For the copy, please give all of the data again exactly and leave the pictures out.

Begin Provided data

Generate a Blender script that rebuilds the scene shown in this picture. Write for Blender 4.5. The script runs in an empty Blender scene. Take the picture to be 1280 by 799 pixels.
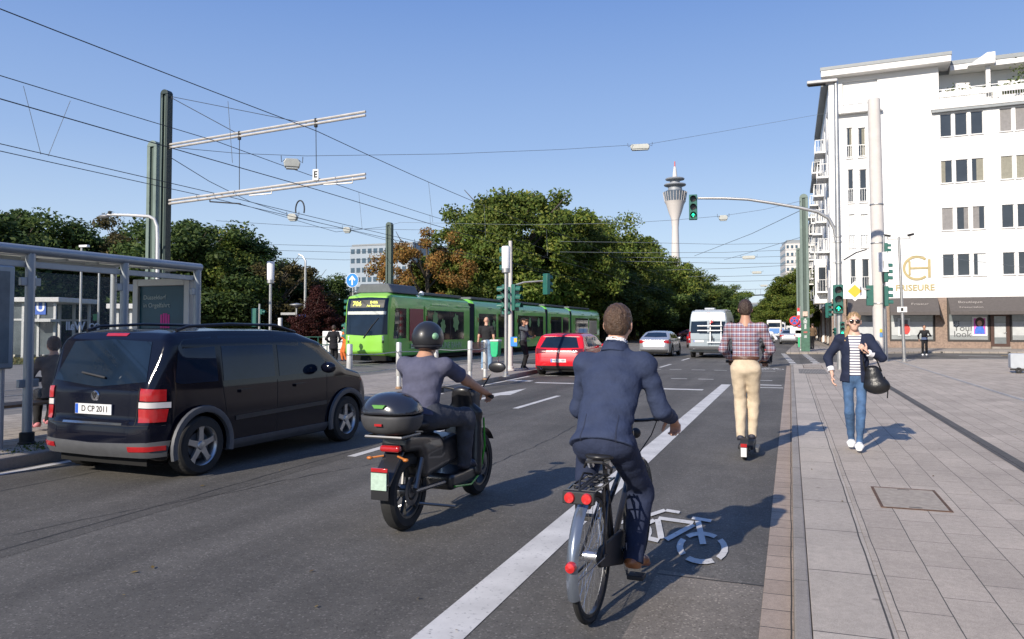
import bpy, bmesh, math, random
import numpy as np
from mathutils import Vector, Matrix, Euler
random.seed(7); np.random.seed(7)
SC = bpy.context.scene
R = math.radians
# ------------------------------------------------------------------ camera
H = 1.57; FPX = 970.0; YAW = R(19.73); PIT = R(2.0); V0 = 410 - FPX*math.tan(PIT)
cam = bpy.data.objects.new('camera', bpy.data.cameras.new('camera'))
SC.collection.objects.link(cam); SC.camera = cam
cam.location = (0, 0, H); cam.rotation_euler = (R(90)+PIT, 0, YAW)
cam.data.sensor_width = 36; cam.data.lens = FPX/1280*36
cam.data.shift_y = -(399.5-V0)/1280
cam.data.clip_start = 0.1; cam.data.clip_end = 6000
# ------------------------------------------------------------------ sky, sun, exposure
SUN_EL = R(28); SUN_AZ = math.atan2(-0.27, -0.96)      # direction (x,y) towards the sun
w = bpy.data.worlds.new("World"); SC.world = w; w.use_nodes = True
nt = w.node_tree; bg = nt.nodes['Background']
sky = nt.nodes.new('ShaderNodeTexSky'); sky.sky_type = 'NISHITA'; sky.sun_disc = False
sky.sun_elevation = SUN_EL; sky.sun_rotation = math.atan2(-0.27, -0.96)
sky.air_density = 1.0; sky.dust_density = 0.35; sky.ozone_density = 2.2; sky.altitude = 0
tcw = nt.nodes.new('ShaderNodeTexCoord'); sx = nt.nodes.new('ShaderNodeSeparateXYZ'); nt.links.new(tcw.outputs['Generated'], sx.inputs[0])
rp = nt.nodes.new('ShaderNodeValToRGB'); nt.links.new(sx.outputs[2], rp.inputs[0])
cr = rp.color_ramp; cr.elements[0].position = 0; cr.elements[0].color = (6.0, 7.0, 8.0, 1)
cr.elements[1].position = 1; cr.elements[1].color = (.45, 1.25, 4.3, 1)
for p_, c_ in ((.10, (4.6, 5.9, 7.7)), (.22, (2.9, 4.3, 7.1)), (.42, (1.35, 2.6, 6.0))):
    e_ = cr.elements.new(p_); e_.color = (*c_, 1)
mixw = nt.nodes.new('ShaderNodeMix'); mixw.data_type = 'RGBA'; mixw.inputs[0].default_value = .8
nt.links.new(sky.outputs[0], mixw.inputs[6]); nt.links.new(rp.outputs[0], mixw.inputs[7])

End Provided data

### Response to this task
Generate a Blender script that rebuilds the scene shown in this picture. Write for Blender 4.5. The script runs in an empty Blender scene. Take the picture to be 1280 by 799 pixels.
import bpy, bmesh, math, random
import numpy as np
from mathutils import Vector, Matrix, Euler
random.seed(7); np.random.seed(7)
SC = bpy.context.scene
R = math.radians
# ------------------------------------------------------------------ camera
H = 1.57; FPX = 970.0; YAW = R(19.73); PIT = R(2.0); V0 = 410 - FPX*math.tan(PIT)
cam = bpy.data.objects.new('camera', bpy.data.cameras.new('camera'))
SC.collection.objects.link(cam); SC.camera = cam
cam.location = (0, 0, H); cam.rotation_euler = (R(90)+PIT, 0, YAW)
cam.data.sensor_width = 36; cam.data.lens = FPX/1280*36
cam.data.shift_y = -(399.5-V0)/1280
cam.data.clip_start = 0.1; cam.data.clip_end = 6000
# ------------------------------------------------------------------ sky, sun, exposure
SUN_EL = R(28); SUN_AZ = math.atan2(-0.27, -0.96)      # direction (x,y) towards the sun
w = bpy.data.worlds.new("World"); SC.world = w; w.use_nodes = True
nt = w.node_tree; bg = nt.nodes['Background']
sky = nt.nodes.new('ShaderNodeTexSky'); sky.sky_type = 'NISHITA'; sky.sun_disc = False
sky.sun_elevation = SUN_EL; sky.sun_rotation = math.atan2(-0.27, -0.96)
sky.air_density = 1.0; sky.dust_density = 0.35; sky.ozone_density = 2.2; sky.altitude = 0
tcw = nt.nodes.new('ShaderNodeTexCoord'); sx = nt.nodes.new('ShaderNodeSeparateXYZ'); nt.links.new(tcw.outputs['Generated'], sx.inputs[0])
rp = nt.nodes.new('ShaderNodeValToRGB'); nt.links.new(sx.outputs[2], rp.inputs[0])
cr = rp.color_ramp; cr.elements[0].position = 0; cr.elements[0].color = (6.0, 7.0, 8.0, 1)
cr.elements[1].position = 1; cr.elements[1].color = (.45, 1.25, 4.3, 1)
for p_, c_ in ((.10, (4.6, 5.9, 7.7)), (.22, (2.9, 4.3, 7.1)), (.42, (1.35, 2.6, 6.0))):
    e_ = cr.elements.new(p_); e_.color = (*c_, 1)
mixw = nt.nodes.new('ShaderNodeMix'); mixw.data_type = 'RGBA'; mixw.inputs[0].default_value = .8
nt.links.new(sky.outputs[0], mixw.inputs[6]); nt.links.new(rp.outputs[0], mixw.inputs[7])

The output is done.